_Challenge_
Print, word for word, every line from the beginning of the listing up to and including the line with "row(56, -30, 720, 330, 460, 289, 309, 'rearmost". Pictures are to be excluded.
**** Exercise material
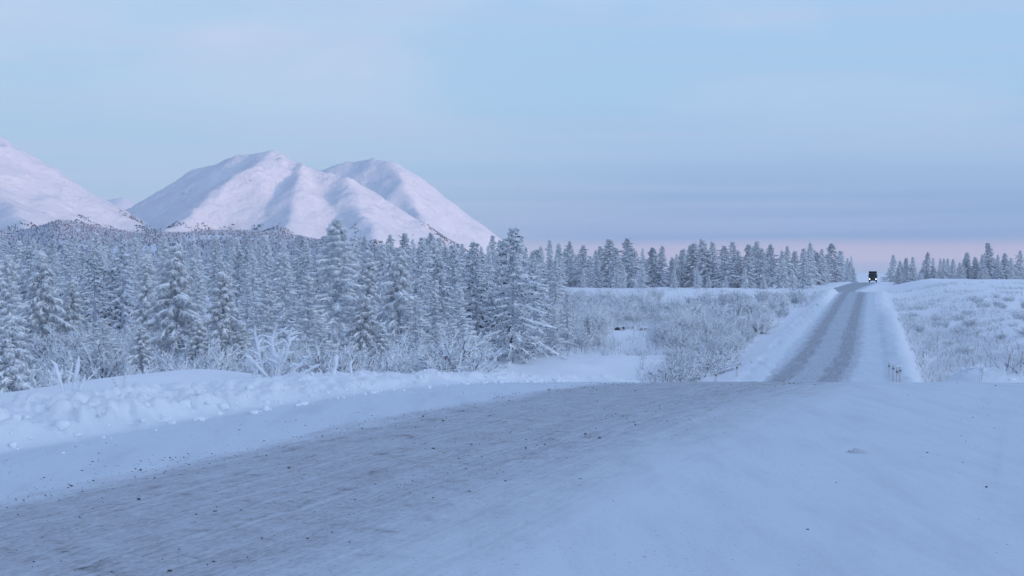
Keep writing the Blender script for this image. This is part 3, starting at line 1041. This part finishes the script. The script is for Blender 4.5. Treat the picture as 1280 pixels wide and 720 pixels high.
row(17, -30, 690, 128, 155, 312, 352, 'second row of the left forest', 'frosted larch right behind the foremost larches', seed=1)
row(28, -30, 700, 165, 215, 300, 335, 'third row of the left forest', 'dusky frosted larch in the middle depth of the left forest', seed=2)
row(44, -30, 700, 230, 310, 293, 316, 'back rows of the left forest', 'hazy larch along the skyline of the left forest', seed=3)
row(56, -30, 720, 330, 460, 289, 309, 'rearmost row of the left forest', 'dim small larch at the very back of the left forest', seed=4)

# far tree line between the clearing and the road (left of the road): single trees read off the photograph
LINE = [(688, 322), (700, 314), (712, 318), (731, 305), (746, 312), (760, 297), (771, 308), (785, 296), (797, 312), (812, 308), (828, 306), (840, 322),
        (852, 312), (866, 302), (880, 297), (893, 300), (905, 306), (916, 301), (925, 312), (934, 304), (946, 300), (955, 309), (965, 304), (975, 312),
        (984, 306), (993, 312), (1003, 309), (1011, 302), (1019, 314), (1026, 310), (1039, 303), (1048, 312), (1055, 318), (1062, 326), (1068, 334)]
rr = random.Random(12)
n_ = 0
for (px, top) in LINE:
    n_ += 1
    tree_at(px + rr.uniform(-2, 2), top + 1, rr.uniform(335, 385), rr.choice(['slim_a', 'slim_b', 'cone_a', 'broad_b', 'slim_d', 'cone_c']),
            'frosted larch in front rank of distant tree line left of the road, %s from left' % ordinal(n_), 'distant tree line left of the road', rr.uniform(1.15, 1.5))
row(44, 690, 1074, 395, 470, 306, 328, 'distant tree line left of the road, behind', 'small larch behind the distant tree line left of the road', seed=6)
row(12, 720, 1030, 322, 338, 330, 345, 'young trees at the foot of the distant line', 'young stubby larch at the foot of the distant tree line', seed=16, kd=['round', 'cone_a'])
LINE2 = [(1116, 318), (1126, 326), (1133, 322), (1141, 321), (1157, 315), (1168, 334), (1180, 323), (1190, 325), (1199, 328), (1208, 315), (1219, 321), (1228, 318),
         (1237, 303), (1247, 318), (1256, 316), (1265, 322), (1274, 313), (1284, 316), (1296, 310)]
n_ = 0
for (px, top) in LINE2:
    n_ += 1
    tree_at(px, top, rr.uniform(400, 440), rr.choice(['slim_a', 'slim_b', 'slim_d', 'cone_a', 'cone_c']),
            'frosted larch in the tree line right of the road, %s from the left' % ordinal(n_), 'tree line right of the road', rr.uniform(1.15, 1.5))
row(16, 1165, 1300, 450, 500, 320, 334, 'tree line right of the road, behind', 'low larch behind the tree line right of the road', seed=8)

row(26, 1112, 1300, 385, 450, 331, 341, 'undergrowth of the tree line right of the road', 'squat frosted larch under the tree line right of the road', kd=['round', 'cone_a', 'broad'], seed=18, wk=(1.5, 2.2))


# ------------------------------------------------------------------ shrubs
def shrub_at(px, D, h, k, label, group, wk=1.0):
    x = (px - 640) / F * D
    s = h / SHR_H[k]
    return place(SHR[k], 'shrub%d' % k, x, D, s, s * wk, label, 'shrub', group, 0.05)


def clear(px, D):
    if D < 128 and 585 < px < 800 and D > 84: return True
    if 752 < px < 822 and 100 < D < 178: return True
    return False


def shrubs(n, px0, px1, D0, D1, h0, h1, ks, group, phrase, seed, wk=(0.9, 1.3)):
    r = random.Random(seed)
    L_ = []
    tries = 0
    while len(L_) < n and tries < 4000:
        tries += 1
        D = r.uniform(D0, D1)
        px = r.uniform(px0, px1)
        x = (px - 640) / F * D
        t = float(road_t(np.array([x]), np.array([D]))[0])
        if abs(t) < (8.8 if t < 0 and D < 230 else 7.4) or clear(px, D): continue
        if any(abs(px - a) * D / F < 1.5 and abs(D - b) < 2.0 for a, b, *_ in L_): continue
        L_.append((px, D, r.uniform(h0, h1), r.choice(ks), r.uniform(*wk)))
    L_.sort()
    for k, (px, D, h, kk, w_) in enumerate(L_):
        shrub_at(px, D, h, kk, '%s, %s from the left' % (phrase, ordinal(k + 1)), group, w_)


shrubs(38, -20, 600, 58, 84, 2.6, 4.0, [0, 1, 2], 'tall willow shrubs behind the plough ridge', 'tall frosted willow shrub close behind the plough ridge', 21)
shrubs(52, -20, 740, 86, 116, 2.8, 4.4, [0, 1, 2, 0], 'willow shrubs around the larches', 'frosted willow shrub among the feet of the larches', 22)
shrubs(46, 560, 1000, 118, 165, 1.8, 3.2, [0, 1, 2, 0], 'willow shrubs on the valley floor', 'frosted willow shrub on the valley floor left of the road', 23)
shrubs(112, 690, 1035, 150, 262, 1.6, 3.3, [0, 1, 2, 0, 2], 'shrubs on the slope left of the road', 'low frosted shrub on the slope left of the road', 24)
shrubs(30, 830, 1020, 100, 150, 1.5, 2.6, [0, 1, 3], 'shrubs along the foot of the embankment', 'frosted shrub crowding the foot of the left embankment', 26)
shrubs(40, 1118, 1300, 88, 220, 0.8, 1.5, [3, 3, 0], 'shrubs right of the road', 'low brownish frosted shrub in the open snow right of the road', 25)

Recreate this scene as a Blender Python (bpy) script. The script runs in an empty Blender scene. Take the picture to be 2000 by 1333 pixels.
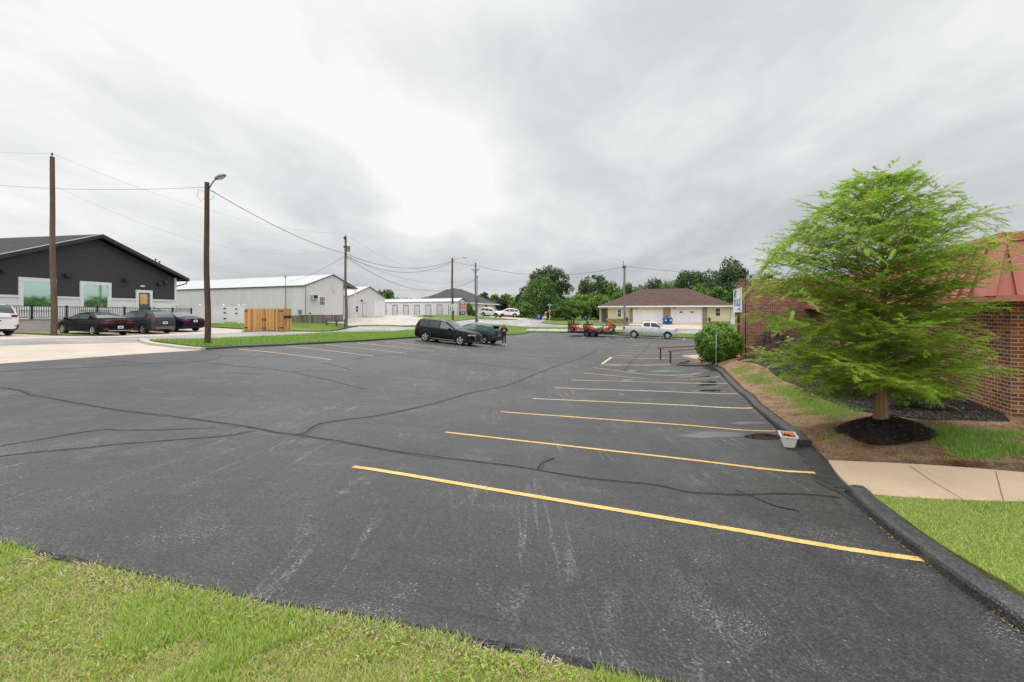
import bpy, bmesh, math, random
import numpy as np
from mathutils import Vector, Matrix
from mathutils.bvhtree import BVHTree
from mathutils.geometry import delaunay_2d_cdt
R = math.radians
random.seed(7); rng = np.random.default_rng(7)
SC = bpy.context.scene
COL = SC.collection
# ------------------------------------------------------------------ camera, sky, sun, exposure
EYE = 2.0; F = 889.0; CX = 1000.0; HY = 612.0
cam = bpy.data.objects.new('camera', bpy.data.cameras.new('camera')); COL.objects.link(cam)
cam.location = (0, 0, EYE); cam.rotation_euler = (R(90), 0, 0)
cam.data.lens = 16.0; cam.data.sensor_width = 36.0; cam.data.shift_y = -0.0273
cam.data.clip_end = 4000; cam.data.clip_start = 0.05
SC.camera = cam
SC.view_settings.view_transform = 'Standard'; SC.view_settings.look = 'None'
SC.view_settings.exposure = 0.0; SC.view_settings.gamma = 1.0
SC.cycles.max_bounces = 6

def build_world():
    w = bpy.data.worlds.new('World'); SC.world = w; w.use_nodes = True
    nt = w.node_tree; nt.nodes.clear(); N = nt.nodes.new; L = nt.links.new
    def math_(op, a, b=None, c=None, clamp=False):
        n = N('ShaderNodeMath'); n.operation = op; n.use_clamp = clamp
        for i, v in enumerate((a, b, c)):
            if v is None: continue
            if isinstance(v, (int, float)): n.inputs[i].default_value = v
            else: L(v, n.inputs[i])
        return n.outputs[0]
    def ramp(x, stops):
        n = N('ShaderNodeValToRGB'); L(x, n.inputs[0]); e = n.color_ramp.elements
        while len(e) > 1: e.remove(e[-1])
        e[0].position = stops[0][0]; e[0].color = (*stops[0][1], 1)
        for p, c in stops[1:]:
            k = e.new(p); k.color = (*c, 1)
        return n.outputs[0]
    tc = N('ShaderNodeTexCoord'); sep = N('ShaderNodeSeparateXYZ'); L(tc.outputs['Generated'], sep.inputs[0])
    X, Y, Z = sep.outputs
    zz = math_('ADD', math_('MAXIMUM', Z, 0.0), 0.16)
    comb = N('ShaderNodeCombineXYZ'); L(math_('DIVIDE', X, zz), comb.inputs[0]); L(math_('DIVIDE', Y, zz), comb.inputs[1])
    def noise(scale, detail, rough, dist, off=(0, 0, 0), sc=(1, 1, 1)):
        m = N('ShaderNodeMapping'); L(comb.outputs[0], m.inputs[0]); m.inputs[1].default_value = off
        m.inputs[2].default_value = (0, 0, R(-38)); m.inputs[3].default_value = sc
        n = N('ShaderNodeTexNoise'); L(m.outputs[0], n.inputs['Vector']); n.inputs['Scale'].default_value = scale
        n.inputs['Detail'].default_value = detail; n.inputs['Roughness'].default_value = rough; n.inputs['Distortion'].default_value = dist
        return n.outputs['Fac']
    n1 = noise(0.75, 5, 0.52, 0.3, (3.1, 1.7, 0), (1, .6, 1)); n2 = noise(2.6, 6, 0.58, 0.3, (8.1, 4.7, 2), (1, .65, 1))
    cl = math_('ADD', math_('MULTIPLY', n1, 0.68), math_('MULTIPLY', n2, 0.32))
    # brighter towards the left and towards the hidden sun
    sd = Vector((-0.150, 0.950, 0.290)).normalized()
    def dotdir(v):
        d = N('ShaderNodeVectorMath'); d.operation = 'DOT_PRODUCT'; L(tc.outputs['Generated'], d.inputs[0]); d.inputs[1].default_value = v
        return d.outputs['Value']
    sdot = math_('MAXIMUM', dotdir(sd), 0.0)
    glow = math_('POWER', sdot, 150.0); wide = math_('POWER', sdot, 14.0)
    ldot = math_('POWER', math_('MAXIMUM', dotdir(Vector((-.72, .64, .27)).normalized()), 0.0), 3.0)
    v = math_('ADD', math_('MULTIPLY', math_('SUBTRACT', cl, 0.5), 1.0), 0.0)
    v = math_('ADD', v, math_('MULTIPLY', glow, 0.26)); v = math_('ADD', v, math_('MULTIPLY', wide, 0.05)); v = math_('ADD', v, math_('MULTIPLY', ldot, 0.15))
    zr = N('ShaderNodeMapRange'); L(Z, zr.inputs[0]); zr.interpolation_type = 'SMOOTHSTEP'
    zr.inputs[1].default_value = 0.0; zr.inputs[2].default_value = 0.42; zr.inputs[3].default_value = 0.57; zr.inputs[4].default_value = 0.765
    v = math_('ADD', v, zr.outputs[0])
    col = ramp(v, [(0.30, (0.42, 0.44, 0.475)), (0.55, (0.53, 0.548, 0.575)), (0.72, (0.70, 0.71, 0.72)), (0.92, (0.97, 0.97, 0.965))])
    zr2 = N('ShaderNodeMapRange'); L(Z, zr2.inputs[0]); zr2.interpolation_type = 'SMOOTHSTEP'
    zr2.inputs[1].default_value = 0.50; zr2.inputs[2].default_value = 0.95; zr2.inputs[3].default_value = 1.0; zr2.inputs[4].default_value = 2.6
    sky = N('ShaderNodeTexSky'); sky.sky_type = 'NISHITA'; sky.sun_disc = False
    sky.sun_elevation = R(48); sky.sun_rotation = R(-9)
    bg1 = N('ShaderNodeBackground'); L(sky.outputs[0], bg1.inputs[0]); bg1.inputs[1].default_value = 0.05
    rear = N('ShaderNodeMapRange'); L(Y, rear.inputs[0]); rear.interpolation_type = 'SMOOTHSTEP'
    rear.inputs[1].default_value = 0.10; rear.inputs[2].default_value = -0.75; rear.inputs[3].default_value = 1.0; rear.inputs[4].default_value = 1.75
    bg2 = N('ShaderNodeBackground'); L(col, bg2.inputs[0]); L(math_('MULTIPLY', zr2.outputs[0], rear.outputs[0]), bg2.inputs[1])
    mx = N('ShaderNodeMixShader'); mx.inputs[0].default_value = 0.97; L(bg1.outputs[0], mx.inputs[1]); L(bg2.outputs[0], mx.inputs[2])
    out = N('ShaderNodeOutputWorld'); L(mx.outputs[0], out.inputs[0])
build_world()
sl = bpy.data.lights.new('sun', 'SUN'); sl.energy = 1.1; sl.angle = R(25); sl.color = (1.0, 0.97, 0.92)
so = bpy.data.objects.new('sun', sl); COL.objects.link(so)
so.rotation_euler = Vector((-0.12, 0.70, 0.98)).to_track_quat('Z', 'Y').to_euler()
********
_Correct output_
Keep writing the Blender script for this image. This is part 3, starting at line 1041. This part finishes the script. The script is for Blender 4.5. Treat the picture as 1280 pixels wide and 720 pixels high.
row(17, -30, 690, 128, 155, 312, 352, 'second row of the left forest', 'frosted larch right behind the foremost larches', seed=1)
row(28, -30, 700, 165, 215, 300, 335, 'third row of the left forest', 'dusky frosted larch in the middle depth of the left forest', seed=2)
row(44, -30, 700, 230, 310, 293, 316, 'back rows of the left forest', 'hazy larch along the skyline of the left forest', seed=3)
row(56, -30, 720, 330, 460, 289, 309, 'rearmost row of the left forest', 'dim small larch at the very back of the left forest', seed=4)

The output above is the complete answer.